Releasing June 2, 2017 on her own Reuben Records, Memphis puts Black — already considered “a bluesy, R&B heavy hitter” by Elmore magazine — on the same continuum as soul sisters from Dusty Springfield, Ann Peebles and Mavis Staples to Bonnie Raitt and Shelby Lynne.
The album was produced and engineered by Scott Bomar, the Grammy-nominated, Emmy-winning producer and leader of the Bo-Keys. His band includes Hi Records rhythm section drummer Howard Grimes, who joins fellow Hi greats the Rev. Charles Hodges (piano and Hammond B3) and his brother, Leroy “Flick” Hodges (bass), along with Stax guitarist Bobby Manuel on many of these tracks. Together with the Bo-Key’s Joe Restivo on guitar and horn and string arrangements by Marc Franklin (the Bo-Keys and Gregg Allman Band), the album’s seven originals and three well-chosen covers (by Otis Clay, Bobby “Blue” Bland and Ruby Johnson), nail the passion that flows through this town like the mighty Mississippi.
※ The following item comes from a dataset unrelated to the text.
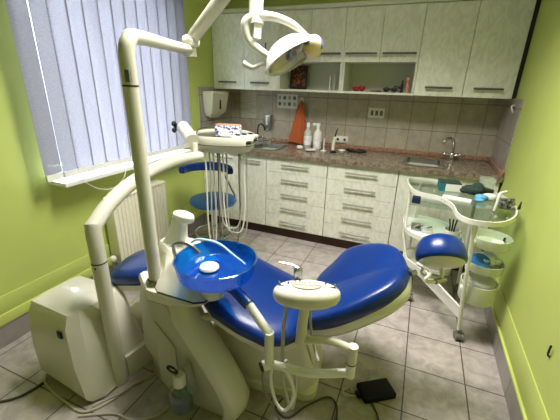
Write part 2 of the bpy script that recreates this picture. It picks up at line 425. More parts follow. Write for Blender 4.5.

Infusing her vocals with Saturday-night sultriness and Sunday-morning gospel, slow-dance sexiness and fast-dance exuberance, Black goes from silky smooth to raw and rough with equal ease. Her organic sound was recorded old-school analog style at Bomar’s Electraphonic Recording studio and mixed to tape by Adam Hill at Ardent Studios. The result is pure and authentic —and she wouldn’t have it any other way.
“I love the music of Memphis; everything that came out of here in the ‘50s, the ‘60s, the ‘70s … I love the grit and the guts and the soul and the groove,” Black says. “And the heart of it all is the blues.”
Black says she hopes Memphis inspires listeners to dig into this music as she has, and to explore “the history, the people, the stories” of this fabled place. With her live Memphis Music Revue, she’s ready to carry that music far and wide. But no matter how you experience her music, when Amy Black takes you to Memphis, it’s a journey you won’t forget.